Damit der Breitbandausbau vorankommt, muss außerdem ein investitionsfreundlicher Regulierungsrahmen geschaffen werden. Die Deregulierung marktbeherrschender Unternehmen und Remonopolisierung des Marktes wären hierbei die denkbar schlechteste Wahl. Denn für Verbraucher würde dies steigende Preise und ein eingeschränktes Leistungsangebot bedeuten. Um den Wettbewerb anzukurbeln, sollte daher weiterhin auf eine sektorspezifische Regulierung gesetzt werden, die auch neuen Marktteilnehmern Investitionssicherheit bietet.

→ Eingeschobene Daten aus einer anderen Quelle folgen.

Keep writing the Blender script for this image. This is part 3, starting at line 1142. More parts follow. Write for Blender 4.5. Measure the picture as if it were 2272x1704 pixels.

Das kommt am Ende auch Verbrauchern zugute.
Eine weitere Herausforderung für die neue Bundesregierung liegt im Energiebereich. Im Koalitionsvertrag wurde festgeschrieben, dass der Anteil der erneuerbaren Energien am Bruttostromverbrauch bis 2030 zwei Drittel betragen soll. Um den dafür notwendigen Um- und Ausbau von Stromnetzen verbraucherfreundlich zu gestalten, müssen dabei insbesondere zwei Punkte berücksichtigt werden: Zum einen dürfen private Verbraucher finanziell nicht noch einmal stärker belastet werden als Unternehmen und die Industrie. Zum anderen ist sicherzustellen, dass eine zunehmende Zahl der Verbraucher als Prosumenten Strom produzieren, speichern und ins Netz einspeisen kann. Dabei muss auch der Ausbau der Elektromobilität berücksichtigt werden.
Gleichzeitig rückt die Fernwärme wieder stärker in den Fokus: Hier planen Union und SPD den weiteren Ausbau des Fernwärmenetzes. Gleichzeitig gelten in diesem Sektor immer noch Verbrauchervorschriften aus den 1980er Jahren. Einmal für die Fernwärme entschieden, sind private Haushalte Preisforderungen der Anbieter weitgehend ausgeliefert. Der Verbraucherzentrale Bundesverband setzt sich deshalb für die Schaffung wettbewerblicher Strukturen ein. Außerdem bedarf es einer Preisregulierung wie auf dem Strom- und Gasmarkt, einer Stärkung der Verbraucherrechte sowie mehr Transparenz.
Die Bundesregierung hat viel zu tun. Wir werden sie an ihren Taten messen.